Data lines =>
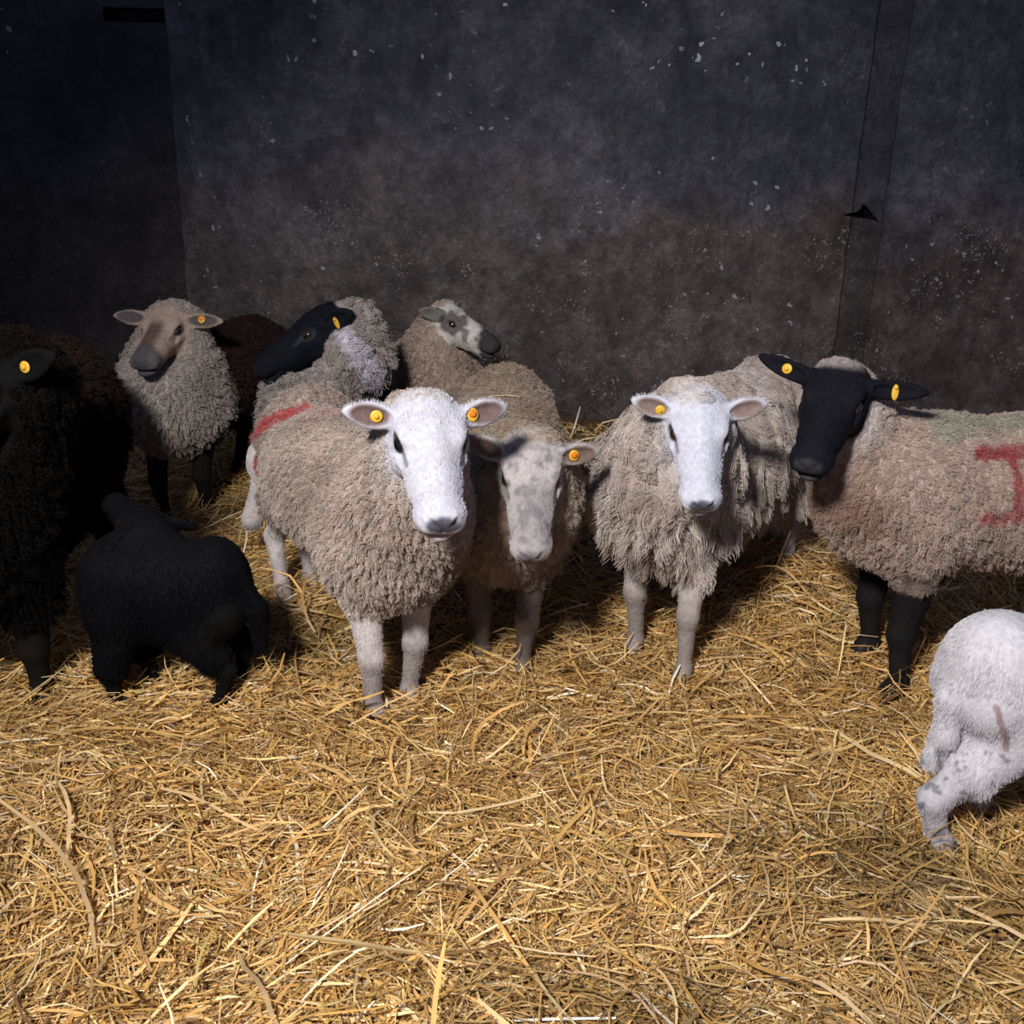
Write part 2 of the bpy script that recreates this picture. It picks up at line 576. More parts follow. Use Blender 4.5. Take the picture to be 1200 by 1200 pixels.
    # ------- wool strands
    prob = area * (tw > 0.35)
    cdf = np.cumsum(prob)
    r = rng.random(ns) * cdf[-1]
    ti = np.searchsorted(cdf, r)
    bc = rng.random((ns, 2))
    fl_ = bc.sum(1) > 1
    bc[fl_] = 1 - bc[fl_]
    b3 = np.stack([1 - bc.sum(1), bc[:, 0], bc[:, 1]], 1)
    T3 = tri[ti]
    pos = (V[T3] * b3[..., None]).sum(1)
    nrm = (vn[T3] * b3[..., None]).sum(1)
    cc = (colr[T3] * b3[..., None]).sum(1)
    ww = (wool[T3] * b3).sum(1)
    hdist = np.linalg.norm(((pos - hpos) @ HM) / hs, axis=1)
    nc = g('n_clumps', 2600)
    ci = rng.integers(0, ns, nc)
    kd = kdtree.KDTree(nc)
    for q_, i_ in enumerate(ci):
        kd.insert(pos[i_], q_)
    kd.balance()
    near = np.array([kd.find(p)[1] for p in pos])
    cpos, cnrm = pos[ci][near], nrm[ci][near]
    cr = rng.random((nc, 6))[near]
    L = g('wool_len', 0.022) * (0.65 + 0.7 * rng.random(ns)) * (0.7 + 0.6 * cr[:, 0])
    if g('shag'):
        L = L * (0.7 + g('shag') * sstep(zt - 0.15, zb + 0.05, pos[:, 2]) * (0.5 + 0.9 * cr[:, 5] ** 2))
    L = L * (0.35 + 0.65 * sstep(0.07, 0.2, hdist)) * (0.35 + 0.65 * sstep(0.35, 0.9, ww))
    K = g('strand_pts', 6)
    t = np.linspace(0, 1, K)[None, :, None]
    droop = g('droop', 0.5)
    tang = np.stack([cr[:, 1] - 0.5, cr[:, 2] - 0.5, (cr[:, 3] - 0.5) * 0.6 - 0.25], 1) * g('swirl', 1.2)
    dirn = nrm * g('lift', 1.0) + tang + rng.normal(0, 0.18, (ns, 3)) + np.array(g('comb', (0, 0, 0)))
    dirn /= np.linalg.norm(dirn, axis=1)[:, None]
    Lr = L[:, None, None]
    pt = pos[:, None] + dirn[:, None] * Lr * t
    pt[:, :, 2] -= (Lr * droop * t ** 2)[..., 0]
    # pull to clump axis
    ctip = cpos[:, None] + cnrm[:, None] * Lr * t
    pull = g('pull', 0.55)
    pt = pt + (ctip - pt) * (pull * t ** 1.3) * np.array([1, 1, 1 - min(droop, 1) * 0.6])
    # crimp
    ph = (cr[:, 4] * 6.28)[:, None] + rng.normal(0, 0.5, ns)[:, None]
    tr = unit((0.3, 0.9, 0.2))
    a1 = np.cross(nrm, tr); a1 /= np.linalg.norm(a1, axis=1)[:, None] + 1e-9
    a2 = np.cross(nrm, a1)
    tt = np.linspace(0, 1, K)[None, :]
    fr_ = g('curl_freq', 9.0)
    ra = g('curl', 0.0035)
    pt = pt + (a1[:, None] * (np.cos(ph + fr_ * tt) - np.cos(ph))[..., None] + a2[:, None] * (np.sin(ph + fr_ * tt) - np.sin(ph))[..., None]) * ra
    # push back above skin is not needed: dense base mesh hides roots
    rad = g('strand_r', 0.0009) * np.ones((ns, K)) * (1 - 0.55 * np.linspace(0, 1, K)[None] ** 2)
    jv = g('jit', 1.0)
    jit = (1 + jv * (0.44 * rng.random(ns) - 0.22)) * (1 + jv * (0.3 * cr[:, 5] - 0.15))
    cs_ = np.clip(cc * jit[:, None], 0, 1)
    f_ = add_strands('fleece' if not g('coat_name') else g('coat_name'), o, pt, M_FLEECE, cs_, rad)
    # ------- short face and leg hair
    nsf = g('short_hair', 9000)
    if nsf:
        prob = area * (tw <= 0.5)
        # avoid inside mouth
        cdf = np.cumsum(prob)
        r = rng.random(nsf) * cdf[-1]
        ti = np.searchsorted(cdf, r)
        T3 = tri[ti]
        b3 = rng.dirichlet((1, 1, 1), nsf)
        pos = (V[T3] * b3[..., None]).sum(1)
        nrm = (vn[T3] * b3[..., None]).sum(1)
        cc = (colr[T3] * b3[..., None]).sum(1)
        hq = ((pos - hpos) @ HM) / hs
        keep = (np.linalg.norm((hq - np.array([0.014, 0, 0.017])) * [1, 0, 1], axis=1) > 0.021) & (hq[:, 0] < 0.185)
        pos, nrm, cc = pos[keep], nrm[keep], cc[keep]
        n2 = len(pos)
        comb = np.where((np.abs(hq[keep]) < 0.25).all(1)[:, None], -HM[:, 0][None], np.array([[0, 0, -1.0]]))
        dr = nrm * 0.26 + comb * 0.95 + rng.normal(0, 0.12, (n2, 3))
        dr /= np.linalg.norm(dr, axis=1)[:, None]
        Ls = g('short_len', 0.0065) * (0.5 + rng.random(n2))
        t3 = np.linspace(0, 1, 3)[None, :, None]
        pt = pos[:, None] + dr[:, None] * Ls[:, None, None] * t3
        rad = 0.00045 * np.ones((n2, 3)) * np.array([1, 0.8, 0.3])
        cs_ = np.clip(cc * (0.85 + 0.3 * rng.random(n2))[:, None], 0, 1)
        add_strands('short_hair', o, pt, M_FLEECE, cs_, rad)
    # ---- eyes
    er = 0.0150 * hs * g('eye_scale', 1.0)
    for s_, c in zip((1, -1), eyec):
        Vs, Fs = uv_sphere(1.0, nu=28, nv=20)
        # local frame: pole outwards
        out = Hd((0.30, s_ * 0.9, 0.30))
        ahead = Hd((1, 0, -0.25)); ahead = unit(ahead - out * (ahead @ out))
        side = np.cross(out, ahead)
        iris = Vs[:, 2] > 0.45
        pup = (Vs[:, 2] > 0.5) & (np.abs(Vs[:, 0]) < 0.55) & (np.abs(Vs[:, 1]) < 0.2)
        c_ = np.tile(np.array(g('eye_white', (0.03, 0.025, 0.022))), (len(Vs), 1))
        c_[iris] = g('iris', (0.035, 0.02, 0.010))
        c_[pup] = (0.004, 0.004, 0.005)
        Vw = np.outer(Vs[:, 0], ahead) * er * 1.18 + np.outer(Vs[:, 1], side) * er * 0.9 + np.outer(Vs[:, 2], out) * er * 0.95 + c
        mesh_obj('eye', Vw, Fs, M_EYE, o, c_)
    # ---- hooves: two claws each, as one part
    for nm in ('fl', 'fr', 'hl', 'hr'):
        f = feet[nm]
        VV, FF = [], []
        for s_ in (-1, 1):
            Vs, Fs = uv_sphere(1.0, nu=16, nv=10)
            q = Vs.copy()
            q[:, 2] = np.where(q[:, 2] < -0.35, -0.35, q[:, 2])
            q = q * np.array([0.030, 0.0145, 0.040]) * S * ls
            q[:, 0] += np.where(q[:, 2] < 0, 0.006, -0.35 * q[:, 2])
            q += f + np.array([0.014, s_ * 0.0135 * S * ls, 0.017 * S])
            FF += [tuple(i + len(VV) * len(Vs) for i in fa) for fa in Fs]
            VV.append(q)
        VV = np.concatenate(VV)
        mesh_obj('hoof', VV, FF, M_HOOF, o, np.tile(np.array(g('hoof_col', (0.05, 0.04, 0.033))), (len(VV), 1)))
    # ---- ear tags
    for which, along, across, kind in g('tags', []):
        base, u, v, n_, ew = ears[0 if which == 'l' else 1]
        c = base + u * earL * along + v * ew * across + n_ * 0.006 * hs
        mk_tag(o, c, u, v, n_, hs, kind)
    return o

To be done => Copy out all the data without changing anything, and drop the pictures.

Result for this task =>
Write part 2 of the bpy script that recreates this picture. It picks up at line 576. More parts follow. Use Blender 4.5. Take the picture to be 1200 by 1200 pixels.
    # ------- wool strands
    prob = area * (tw > 0.35)
    cdf = np.cumsum(prob)
    r = rng.random(ns) * cdf[-1]
    ti = np.searchsorted(cdf, r)
    bc = rng.random((ns, 2))
    fl_ = bc.sum(1) > 1
    bc[fl_] = 1 - bc[fl_]
    b3 = np.stack([1 - bc.sum(1), bc[:, 0], bc[:, 1]], 1)
    T3 = tri[ti]
    pos = (V[T3] * b3[..., None]).sum(1)
    nrm = (vn[T3] * b3[..., None]).sum(1)
    cc = (colr[T3] * b3[..., None]).sum(1)
    ww = (wool[T3] * b3).sum(1)
    hdist = np.linalg.norm(((pos - hpos) @ HM) / hs, axis=1)
    nc = g('n_clumps', 2600)
    ci = rng.integers(0, ns, nc)
    kd = kdtree.KDTree(nc)
    for q_, i_ in enumerate(ci):
        kd.insert(pos[i_], q_)
    kd.balance()
    near = np.array([kd.find(p)[1] for p in pos])
    cpos, cnrm = pos[ci][near], nrm[ci][near]
    cr = rng.random((nc, 6))[near]
    L = g('wool_len', 0.022) * (0.65 + 0.7 * rng.random(ns)) * (0.7 + 0.6 * cr[:, 0])
    if g('shag'):
        L = L * (0.7 + g('shag') * sstep(zt - 0.15, zb + 0.05, pos[:, 2]) * (0.5 + 0.9 * cr[:, 5] ** 2))
    L = L * (0.35 + 0.65 * sstep(0.07, 0.2, hdist)) * (0.35 + 0.65 * sstep(0.35, 0.9, ww))
    K = g('strand_pts', 6)
    t = np.linspace(0, 1, K)[None, :, None]
    droop = g('droop', 0.5)
    tang = np.stack([cr[:, 1] - 0.5, cr[:, 2] - 0.5, (cr[:, 3] - 0.5) * 0.6 - 0.25], 1) * g('swirl', 1.2)
    dirn = nrm * g('lift', 1.0) + tang + rng.normal(0, 0.18, (ns, 3)) + np.array(g('comb', (0, 0, 0)))
    dirn /= np.linalg.norm(dirn, axis=1)[:, None]
    Lr = L[:, None, None]
    pt = pos[:, None] + dirn[:, None] * Lr * t
    pt[:, :, 2] -= (Lr * droop * t ** 2)[..., 0]
    # pull to clump axis
    ctip = cpos[:, None] + cnrm[:, None] * Lr * t
    pull = g('pull', 0.55)
    pt = pt + (ctip - pt) * (pull * t ** 1.3) * np.array([1, 1, 1 - min(droop, 1) * 0.6])
    # crimp
    ph = (cr[:, 4] * 6.28)[:, None] + rng.normal(0, 0.5, ns)[:, None]
    tr = unit((0.3, 0.9, 0.2))
    a1 = np.cross(nrm, tr); a1 /= np.linalg.norm(a1, axis=1)[:, None] + 1e-9
    a2 = np.cross(nrm, a1)
    tt = np.linspace(0, 1, K)[None, :]
    fr_ = g('curl_freq', 9.0)
    ra = g('curl', 0.0035)
    pt = pt + (a1[:, None] * (np.cos(ph + fr_ * tt) - np.cos(ph))[..., None] + a2[:, None] * (np.sin(ph + fr_ * tt) - np.sin(ph))[..., None]) * ra
    # push back above skin is not needed: dense base mesh hides roots
    rad = g('strand_r', 0.0009) * np.ones((ns, K)) * (1 - 0.55 * np.linspace(0, 1, K)[None] ** 2)
    jv = g('jit', 1.0)
    jit = (1 + jv * (0.44 * rng.random(ns) - 0.22)) * (1 + jv * (0.3 * cr[:, 5] - 0.15))
    cs_ = np.clip(cc * jit[:, None], 0, 1)
    f_ = add_strands('fleece' if not g('coat_name') else g('coat_name'), o, pt, M_FLEECE, cs_, rad)
    # ------- short face and leg hair
    nsf = g('short_hair', 9000)
    if nsf:
        prob = area * (tw <= 0.5)
        # avoid inside mouth
        cdf = np.cumsum(prob)
        r = rng.random(nsf) * cdf[-1]
        ti = np.searchsorted(cdf, r)
        T3 = tri[ti]
        b3 = rng.dirichlet((1, 1, 1), nsf)
        pos = (V[T3] * b3[..., None]).sum(1)
        nrm = (vn[T3] * b3[..., None]).sum(1)
        cc = (colr[T3] * b3[..., None]).sum(1)
        hq = ((pos - hpos) @ HM) / hs
        keep = (np.linalg.norm((hq - np.array([0.014, 0, 0.017])) * [1, 0, 1], axis=1) > 0.021) & (hq[:, 0] < 0.185)
        pos, nrm, cc = pos[keep], nrm[keep], cc[keep]
        n2 = len(pos)
        comb = np.where((np.abs(hq[keep]) < 0.25).all(1)[:, None], -HM[:, 0][None], np.array([[0, 0, -1.0]]))
        dr = nrm * 0.26 + comb * 0.95 + rng.normal(0, 0.12, (n2, 3))
        dr /= np.linalg.norm(dr, axis=1)[:, None]
        Ls = g('short_len', 0.0065) * (0.5 + rng.random(n2))
        t3 = np.linspace(0, 1, 3)[None, :, None]
        pt = pos[:, None] + dr[:, None] * Ls[:, None, None] * t3
        rad = 0.00045 * np.ones((n2, 3)) * np.array([1, 0.8, 0.3])
        cs_ = np.clip(cc * (0.85 + 0.3 * rng.random(n2))[:, None], 0, 1)
        add_strands('short_hair', o, pt, M_FLEECE, cs_, rad)
    # ---- eyes
    er = 0.0150 * hs * g('eye_scale', 1.0)
    for s_, c in zip((1, -1), eyec):
        Vs, Fs = uv_sphere(1.0, nu=28, nv=20)
        # local frame: pole outwards
        out = Hd((0.30, s_ * 0.9, 0.30))
        ahead = Hd((1, 0, -0.25)); ahead = unit(ahead - out * (ahead @ out))
        side = np.cross(out, ahead)
        iris = Vs[:, 2] > 0.45
        pup = (Vs[:, 2] > 0.5) & (np.abs(Vs[:, 0]) < 0.55) & (np.abs(Vs[:, 1]) < 0.2)
        c_ = np.tile(np.array(g('eye_white', (0.03, 0.025, 0.022))), (len(Vs), 1))
        c_[iris] = g('iris', (0.035, 0.02, 0.010))
        c_[pup] = (0.004, 0.004, 0.005)
        Vw = np.outer(Vs[:, 0], ahead) * er * 1.18 + np.outer(Vs[:, 1], side) * er * 0.9 + np.outer(Vs[:, 2], out) * er * 0.95 + c
        mesh_obj('eye', Vw, Fs, M_EYE, o, c_)
    # ---- hooves: two claws each, as one part
    for nm in ('fl', 'fr', 'hl', 'hr'):
        f = feet[nm]
        VV, FF = [], []
        for s_ in (-1, 1):
            Vs, Fs = uv_sphere(1.0, nu=16, nv=10)
            q = Vs.copy()
            q[:, 2] = np.where(q[:, 2] < -0.35, -0.35, q[:, 2])
            q = q * np.array([0.030, 0.0145, 0.040]) * S * ls
            q[:, 0] += np.where(q[:, 2] < 0, 0.006, -0.35 * q[:, 2])
            q += f + np.array([0.014, s_ * 0.0135 * S * ls, 0.017 * S])
            FF += [tuple(i + len(VV) * len(Vs) for i in fa) for fa in Fs]
            VV.append(q)
        VV = np.concatenate(VV)
        mesh_obj('hoof', VV, FF, M_HOOF, o, np.tile(np.array(g('hoof_col', (0.05, 0.04, 0.033))), (len(VV), 1)))
    # ---- ear tags
    for which, along, across, kind in g('tags', []):
        base, u, v, n_, ew = ears[0 if which == 'l' else 1]
        c = base + u * earL * along + v * ew * across + n_ * 0.006 * hs
        mk_tag(o, c, u, v, n_, hs, kind)
    return o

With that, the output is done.